16 Temmuz 2009 Perşembe

Kitap Önerisi


2009 istatistiklerine göre Türkiye’de televizyona olan ilgi %95’ken kitaba olan ilgi %4,5. Karşılaştırma yapmak ne kadar doğru bilmiyorum ama Japonya’da kişi başına 25 kitap düşerken Türkiye’de bu rakam 12.089 kişiye 1 kitaba kadar düşüyor. Böyle bir ülkede bu utanç verici rakamları, olması gereken düzeye getirmek bizim görevimiz. Biz bu yüzden sizlere her sayıda bir kitap önereceğiz. Okumak da size düşer artık.



Oktay Sinanoğlu bu kitabında bize hedefler, ülke hedefleri, dilimiz, kurumlarımız, uluslararası bağlamda ilişkilerimiz, ülkemiz üzerinde diğer ülkelerin düşünceleri, din vb. birçok güncel konuda bizi aydınlatıyor. Kitabın yazılmasının veya ilk basımının üzerinden yanılmıyorsam 8 yıl geçmiş olmasına rağmen konuların güncelliğini koruması da yazara neden “Türk Aynştayn” dediklerini de bize kanıtlıyor.

Kitapta değinilen konulardan en önemlisi de dil konusu. Bir ülke için dilin önemini ve bizim dilimizin de nereye gittiğini çok akıcı bir dille anlatan yazar aynı zamanda artık dilimize yerlemiş bazı yabancı kelimelere bulduğu Türkçe karşılıkları da bizimle paylaşıyor. Örneğin “üniversite” kelimesini “evrenkent” olarak Türkçe’mize bağışlıyor.

Ayrıca yabancı dilde eğitimin ne dünya ülkelerinde ne amaçla yapıldığını da belki şu anda bu eğitimi destekleyen çoğu kişinin bilmediği yönleriyle ele alıyor. Eğitimde yabancı dilin öğrencileri ezberciliğe yönlendirdiği, yabancı dil ve ders konusunun ayrı öğrenilip terimlerle birbiriyle bağlantısı sağlandığı takdirde daha kalıcı bir öğrenimin gerçekleşeceğini savunan Sinanoğlu’nun anlattıklarına katılmamak elde değil.
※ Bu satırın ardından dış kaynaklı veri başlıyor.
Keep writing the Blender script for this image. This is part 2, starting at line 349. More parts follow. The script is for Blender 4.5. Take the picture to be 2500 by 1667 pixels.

Burdan eğitim sistemimizdeki ve bazı kurumlarımızdaki yanlışlara da değinen yazar, şu anda hiç sorgulamadan uyguladığımız birçok şeyin aslını ve bizim onu yanlış uygulamaya başlayıp daha sonra da öyle kabul etmemizi de eleştirmeden edemiyor.

Ülkemizde yabancı dil öğrenip yabancı bir ülkede yaşamına devam eden insan sayısının her geçen gün artmasına da uygun bir sözle tepki veriyor; “Ne beyin kaldı satacak ne ciğer, sonunda ciğerler de İngilizce öğrenip Amerika’ya göçtüler.”

Kitapta sadece dilden bahsedilmiyor aynı zamanda diğer ülkelerle olan ilişkilerimizden, AB’den, serbest piyasadan ve kültürümüzden bahsettiği bölümler de bulunmakta.

Kitapta yer alan ilginç bilgiler sizi okurken düşündürecek ve doğru bildiğiniz şeylerin aslını öğrenmek de sizi şaşırtacak diye tahmin ediyorum. En azından kitabın benim üzerimdeki etkisi buydu.

Kitabın konuları belki sizin hiç ilgilenmediğiniz konular ama artık bence bu konularla ilgilenmenizin zamanı geldi ve bir yerden başlayacaksanız anlatımı çok akıcı olan bu kitabın sizi sıkmayacağından ve iyi bir başlangıç yaptıracağından eminim.